The Presidio and Militia on the Northern Frontier of New Spain
A Documentary History, Volume Two, Part One: The Californias and Sinaloa-Sonora, 1700-1765
Edited by Charles W. Polzer and Thomas E. Sheridan
The two-part second volume looks at the Spanish expansion as occurring in four north-south corridors that carried the main components of social and political activity. Divided geographically, materials in this book (part 1) relate to the two westernmost corridors. Covering Sinaloa and Sonora, the mainland of the west coast of New Spain, records in the book reveal how the Sinaloa coastal forces differed from those in the interior and how they were depended upon for protection in the northern expansion, both civil and missionary. Because documents on the presidios in northern New Spain are vast in number and varied in content, these selections are meant to provide for the reader or researcher a framework around which more elaborate studies might be constructed.
The Presidio and Militia on the Northern Frontier of New Spain
A Documentary History, Volume Two, Part Two: The Central Corridor and the Texas Corridor, 1700-1765
Edited by Diana Hadley, Thomas H. Naylor, and Mardith K. Schuetz-Miller
Joining an acclaimed multivolume work funded by the National Historical Publications and Records Commission, this volume stand alone in their translation and publication of a wide variety of documents that describe the Spanish exploration and conquest of what is now the southwestern United States and northern Mexico.

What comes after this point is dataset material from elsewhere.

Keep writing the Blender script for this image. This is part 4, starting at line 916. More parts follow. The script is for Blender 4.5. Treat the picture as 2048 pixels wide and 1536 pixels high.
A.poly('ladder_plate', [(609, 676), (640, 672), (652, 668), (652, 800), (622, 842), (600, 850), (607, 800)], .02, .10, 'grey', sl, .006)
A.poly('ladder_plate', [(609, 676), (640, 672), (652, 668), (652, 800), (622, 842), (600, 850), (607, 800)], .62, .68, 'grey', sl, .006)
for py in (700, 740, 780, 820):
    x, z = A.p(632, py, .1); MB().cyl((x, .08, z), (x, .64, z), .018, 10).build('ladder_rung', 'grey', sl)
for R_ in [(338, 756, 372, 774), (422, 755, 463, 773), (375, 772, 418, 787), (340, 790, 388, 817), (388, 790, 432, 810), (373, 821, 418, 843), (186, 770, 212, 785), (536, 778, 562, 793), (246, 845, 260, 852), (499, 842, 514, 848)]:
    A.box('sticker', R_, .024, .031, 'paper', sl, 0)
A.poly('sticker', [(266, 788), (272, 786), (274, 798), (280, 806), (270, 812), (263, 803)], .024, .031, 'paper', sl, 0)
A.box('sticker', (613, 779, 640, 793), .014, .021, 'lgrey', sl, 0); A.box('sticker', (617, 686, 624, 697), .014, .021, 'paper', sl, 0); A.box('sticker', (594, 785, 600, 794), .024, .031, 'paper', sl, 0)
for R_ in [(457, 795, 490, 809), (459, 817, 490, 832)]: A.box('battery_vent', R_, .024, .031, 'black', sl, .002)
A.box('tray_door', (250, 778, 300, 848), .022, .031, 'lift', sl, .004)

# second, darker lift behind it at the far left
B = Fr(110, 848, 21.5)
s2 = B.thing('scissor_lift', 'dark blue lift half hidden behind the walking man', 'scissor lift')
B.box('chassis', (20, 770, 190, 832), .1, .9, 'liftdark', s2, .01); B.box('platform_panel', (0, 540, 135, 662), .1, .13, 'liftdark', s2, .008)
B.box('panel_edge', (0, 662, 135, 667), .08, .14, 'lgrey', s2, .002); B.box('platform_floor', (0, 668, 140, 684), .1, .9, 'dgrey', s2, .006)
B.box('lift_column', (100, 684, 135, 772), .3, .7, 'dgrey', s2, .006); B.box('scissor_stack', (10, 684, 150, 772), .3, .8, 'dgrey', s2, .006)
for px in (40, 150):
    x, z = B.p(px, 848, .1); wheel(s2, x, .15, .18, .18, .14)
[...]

The presidial system of northern New Spain’s Central and Texas Corridor was an evolving institution used for exploration, military presence and defense against foreign powers, local militia duty, mission support, personal service, and penal obligations. The new volume, which covers parts of what is now Texas, New Mexico, and Mexico, includes letters, diaries, judicial papers, military reports, and interrogations. Difficult for researchers to access and sometimes to decipher, the records are presented in Spanish and in English translation, annotated and introduced by the volume editors.